Activation Steering for Synthetic Data Generation: The Role of Diversity in Downstream Safety Detection
Abstract
Safety detection models require examples of HHH (Helpful, Harmless, Honest)-violating outputs for robust generalization, however such examples are scarce. Activation Steering (AS) has emerged as a data-efficient method for generating target-concept-aligned responses. We investigate whether AS can generate high-quality training datasets for downstream classifiers, a question that remains untested. We present a two-fold study with intrinsic and extrinsic evaluation across 4 concepts ×\,2 models ×\,4 steering methods. Intrinsically, beyond the field-standard rubric of steering success (concept alignment) and coherence, we introduce sample- and set-level diversity as a quality axis previously absent from the literature, and find that increasing steering strength reduces response diversity. Extrinsically, we replace HHH-violating examples in the available training data with steered generations and fine-tune detection classifiers. AS-generated data results in a better classifier than the prompting-generated data on 3 of 4 concepts.
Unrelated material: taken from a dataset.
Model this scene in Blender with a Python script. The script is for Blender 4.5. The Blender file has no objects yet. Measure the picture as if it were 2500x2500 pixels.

However, only 41 of 136 AS configurations outperform prompting, indicating that downstream utility lies in a narrow regime that jointly satisfies success, coherence, and diversity. The harmonic mean of these three axes correlates with downstream AUROC more consistently across concepts than success and coherence alone, providing a practical heuristic target for practitioners tuning AS hyperparameters. Together, our results highlight the potential of AS in synthetic data generation for improving safety detection and identify diversity as a critical, previously overlooked axis for tuning AS.